(Collected data entries)
--- START ---

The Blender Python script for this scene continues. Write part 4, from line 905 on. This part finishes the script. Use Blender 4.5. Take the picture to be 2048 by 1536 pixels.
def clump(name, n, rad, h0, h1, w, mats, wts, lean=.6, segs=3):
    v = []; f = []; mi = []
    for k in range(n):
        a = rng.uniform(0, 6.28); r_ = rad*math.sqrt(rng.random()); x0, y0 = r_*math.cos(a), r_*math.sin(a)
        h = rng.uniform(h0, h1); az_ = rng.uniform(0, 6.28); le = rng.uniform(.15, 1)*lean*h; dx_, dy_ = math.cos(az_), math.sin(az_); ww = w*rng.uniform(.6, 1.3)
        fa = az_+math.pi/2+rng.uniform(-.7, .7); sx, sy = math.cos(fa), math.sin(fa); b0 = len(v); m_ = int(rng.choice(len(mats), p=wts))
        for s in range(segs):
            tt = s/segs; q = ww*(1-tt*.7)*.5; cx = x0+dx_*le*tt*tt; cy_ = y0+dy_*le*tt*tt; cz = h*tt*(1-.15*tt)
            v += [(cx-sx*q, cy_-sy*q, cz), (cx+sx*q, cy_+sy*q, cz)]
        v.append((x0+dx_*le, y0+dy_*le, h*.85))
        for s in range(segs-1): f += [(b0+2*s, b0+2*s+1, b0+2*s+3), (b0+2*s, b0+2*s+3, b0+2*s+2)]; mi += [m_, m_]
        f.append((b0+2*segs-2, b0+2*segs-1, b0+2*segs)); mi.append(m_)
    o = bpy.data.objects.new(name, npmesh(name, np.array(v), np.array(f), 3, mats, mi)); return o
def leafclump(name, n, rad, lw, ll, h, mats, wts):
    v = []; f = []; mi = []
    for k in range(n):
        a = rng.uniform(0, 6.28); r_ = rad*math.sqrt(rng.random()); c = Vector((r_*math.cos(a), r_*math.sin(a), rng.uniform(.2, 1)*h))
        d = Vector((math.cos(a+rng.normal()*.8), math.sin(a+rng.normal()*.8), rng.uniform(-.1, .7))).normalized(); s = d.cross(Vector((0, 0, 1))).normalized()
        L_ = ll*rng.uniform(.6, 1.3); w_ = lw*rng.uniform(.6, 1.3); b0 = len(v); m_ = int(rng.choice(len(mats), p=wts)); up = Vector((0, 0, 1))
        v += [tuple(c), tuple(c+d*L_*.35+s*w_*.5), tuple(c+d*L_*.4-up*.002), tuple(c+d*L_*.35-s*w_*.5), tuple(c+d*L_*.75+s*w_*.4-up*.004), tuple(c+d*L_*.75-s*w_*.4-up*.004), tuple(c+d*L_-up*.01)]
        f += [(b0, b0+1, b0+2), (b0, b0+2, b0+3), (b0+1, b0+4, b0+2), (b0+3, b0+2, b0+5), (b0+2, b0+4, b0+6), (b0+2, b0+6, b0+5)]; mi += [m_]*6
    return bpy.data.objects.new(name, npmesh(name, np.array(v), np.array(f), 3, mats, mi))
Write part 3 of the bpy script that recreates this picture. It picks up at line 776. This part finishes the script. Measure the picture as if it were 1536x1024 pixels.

--- END ---

> **YOUR GOAL**: The records above are to be copied in full, exactly as written.

> **SOLUTION TO THE EXERCISE**:
The Blender Python script for this scene continues. Write part 4, from line 905 on. This part finishes the script. Use Blender 4.5. Take the picture to be 2048 by 1536 pixels.
def clump(name, n, rad, h0, h1, w, mats, wts, lean=.6, segs=3):
    v = []; f = []; mi = []
    for k in range(n):
        a = rng.uniform(0, 6.28); r_ = rad*math.sqrt(rng.random()); x0, y0 = r_*math.cos(a), r_*math.sin(a)
        h = rng.uniform(h0, h1); az_ = rng.uniform(0, 6.28); le = rng.uniform(.15, 1)*lean*h; dx_, dy_ = math.cos(az_), math.sin(az_); ww = w*rng.uniform(.6, 1.3)
        fa = az_+math.pi/2+rng.uniform(-.7, .7); sx, sy = math.cos(fa), math.sin(fa); b0 = len(v); m_ = int(rng.choice(len(mats), p=wts))
        for s in range(segs):
            tt = s/segs; q = ww*(1-tt*.7)*.5; cx = x0+dx_*le*tt*tt; cy_ = y0+dy_*le*tt*tt; cz = h*tt*(1-.15*tt)
            v += [(cx-sx*q, cy_-sy*q, cz), (cx+sx*q, cy_+sy*q, cz)]
        v.append((x0+dx_*le, y0+dy_*le, h*.85))
        for s in range(segs-1): f += [(b0+2*s, b0+2*s+1, b0+2*s+3), (b0+2*s, b0+2*s+3, b0+2*s+2)]; mi += [m_, m_]
        f.append((b0+2*segs-2, b0+2*segs-1, b0+2*segs)); mi.append(m_)
    o = bpy.data.objects.new(name, npmesh(name, np.array(v), np.array(f), 3, mats, mi)); return o
def leafclump(name, n, rad, lw, ll, h, mats, wts):
    v = []; f = []; mi = []
    for k in range(n):
        a = rng.uniform(0, 6.28); r_ = rad*math.sqrt(rng.random()); c = Vector((r_*math.cos(a), r_*math.sin(a), rng.uniform(.2, 1)*h))
        d = Vector((math.cos(a+rng.normal()*.8), math.sin(a+rng.normal()*.8), rng.uniform(-.1, .7))).normalized(); s = d.cross(Vector((0, 0, 1))).normalized()
        L_ = ll*rng.uniform(.6, 1.3); w_ = lw*rng.uniform(.6, 1.3); b0 = len(v); m_ = int(rng.choice(len(mats), p=wts)); up = Vector((0, 0, 1))
        v += [tuple(c), tuple(c+d*L_*.35+s*w_*.5), tuple(c+d*L_*.4-up*.002), tuple(c+d*L_*.35-s*w_*.5), tuple(c+d*L_*.75+s*w_*.4-up*.004), tuple(c+d*L_*.75-s*w_*.4-up*.004), tuple(c+d*L_-up*.01)]
        f += [(b0, b0+1, b0+2), (b0, b0+2, b0+3), (b0+1, b0+4, b0+2), (b0+3, b0+2, b0+5), (b0+2, b0+4, b0+6), (b0+2, b0+6, b0+5)]; mi += [m_]*6
    return bpy.data.objects.new(name, npmesh(name, np.array(v), np.array(f), 3, mats, mi))
Write part 3 of the bpy script that recreates this picture. It picks up at line 776. This part finishes the script. Measure the picture as if it were 1536x1024 pixels.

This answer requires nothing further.